Back-EMF
The EMF induced in an inductor or motor winding that opposes the change in current or rotation driving it. In a DC motor at steady state, back-EMF roughly equals the supply voltage minus the resistive drop.
Definition
Back-EMF is the induced EMF that acts against whatever is driving a current or motion. In an inductor, the back-EMF is −L dI/dt: turn up the current and the coil pushes back with a voltage opposing the increase. In a DC motor, the back-EMF has a second origin: as the rotor spins, its armature windings sweep through the stator field, and the resulting motional EMF (kω, where ω is angular velocity and k is a motor-constant) subtracts from the applied supply voltage.
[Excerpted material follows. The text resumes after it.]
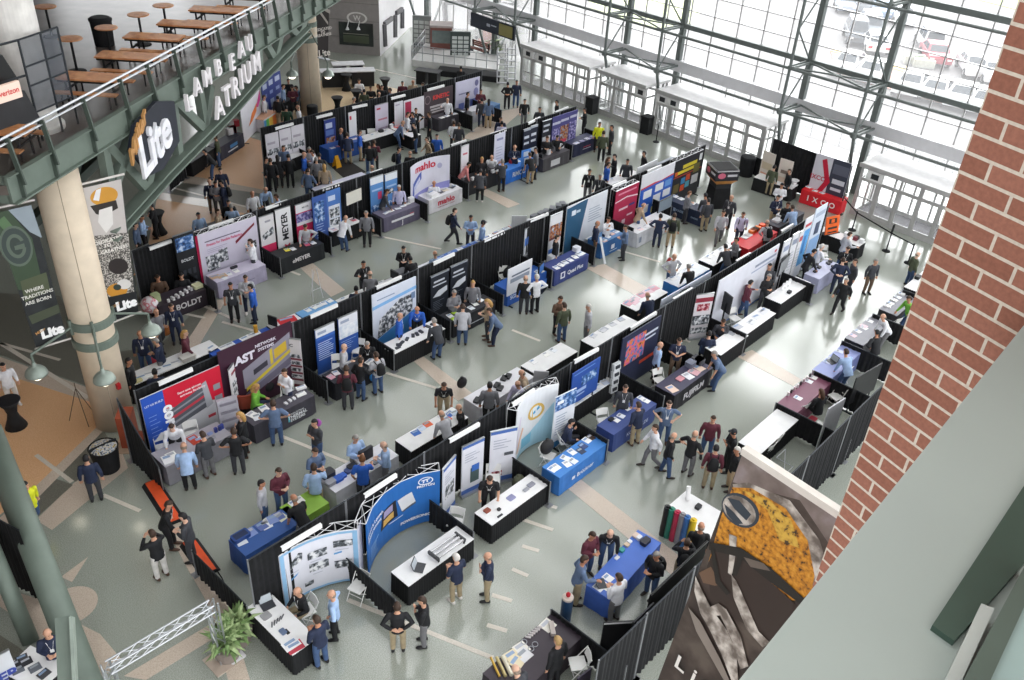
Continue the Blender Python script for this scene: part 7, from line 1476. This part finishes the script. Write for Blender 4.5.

In steady-state motor operation, back-EMF is what limits the current. The armature current obeys I = (V_supply − k ω)/R_arm, where R_arm is the armature resistance (typically small). When the motor spins freely at its no-load speed, kω approaches V_supply and the current drops nearly to zero. When a mechanical load slows the motor down, ω decreases, kω decreases, and the current rises to supply the required torque. If the motor stalls entirely (ω = 0), the back-EMF vanishes and the armature current shoots up to V_supply/R_arm — stall current can be ten or twenty times the running current, which is why motors need overload protection and soft-start circuitry.
Back-EMF is also a useful sensor. Brushless DC motors without shaft encoders often infer rotor position by watching the back-EMF waveform on the unenergised phase, a technique called sensorless control. The same principle underlies regenerative braking in electric vehicles: at high speed the motor's back-EMF exceeds the battery voltage, and the current flow reverses — the motor becomes a generator, returning mechanical kinetic energy to the battery. Every practical motor or generator design has back-EMF management at its core, and every textbook treatment of DC machines routes through the single equation V_supply = I R_arm + k ω.